Thursday, November 19, 2020
17:30–18:30 CET
Hosted via Zoom and streamed on YouTube
On Thursday, November 19th, GISAM, Middle East Technical University in Ankara and the Institute of Network Cultures host an online book launch of From Opinions to Images with Angela Melitopoulos, Lewis Johnson, Aras Ozgün and Andreas Treske. The event is moderated by Geert Lovink (INC) and introduced by Prof. Dr. Kürşat Çağıltay (GISAM).

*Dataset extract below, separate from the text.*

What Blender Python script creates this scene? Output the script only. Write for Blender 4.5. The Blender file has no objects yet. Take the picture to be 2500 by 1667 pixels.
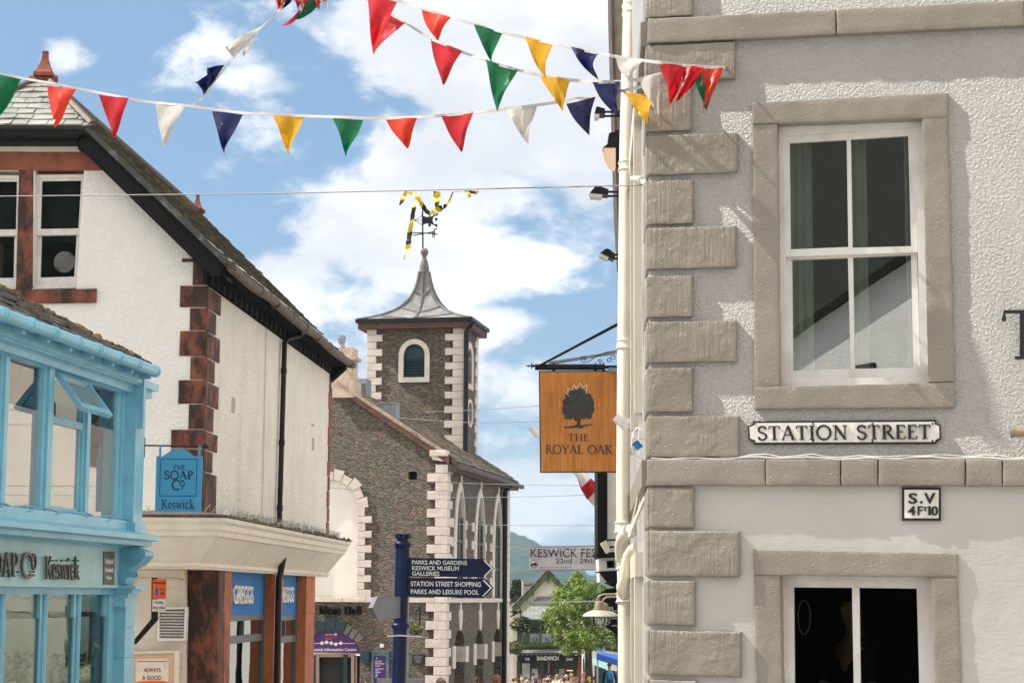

Ulus Baker (1960 – 2007) was a Turkish-Cypriot sociologist, 
philosopher, and public intellectual. He was born in Ankara, Turkey in 
1960. He studied Sociology at Middle East Technical University in 
Ankara, where he taught as a lecturer until 2004. Baker wrote 
prolifically in influential Turkish journals and made some of the first 
Turkish translations of various works of Gilles Deleuze, Antonio Negri, 
and other contemporary political philosophers. His profuse and 
accessible work and the novelty of the issues he enthusiastically 
introduced to Turkish-speaking intellectual circles, earned him a widely
 spread positive reputation in early age. He died in 2007 in Istanbul.
The
 text in this edition is edited from essays and notes Ulus Baker wrote 
between 1995 and 2002. In these essays, Baker criticizes the 
sociological research turning into an analysis of people’s opinions. He 
explores with an exciting clarity the notion of ‘opinion’ as a specific 
form of apprehension between knowledge and point of view, then looks 
into ‘social types’ as an analytical device deployed by early 
sociologists. He associates the form of  ‘comprehension’ the ‘social 
types’ postulate with Spinoza’s notion of ‘affections’ (as a dynamic, 
non-linguistic form of the relation between entities). He finally 
discusses the possibilities of reintroducing this device for 
understanding our contemporary world through cinema and documentary 
filmmaking, by reinstating images in general as ‘affective thought 
processes’.
Baker’s first extensive translation
 to English provides us with a much-needed intervention for re-imagining
 social thought and visual media, at a time when sociology tends to be 
reduced to an analysis of ‘big data’, and the pedagogical powers of the 
image are reduced to data visualization and infographics.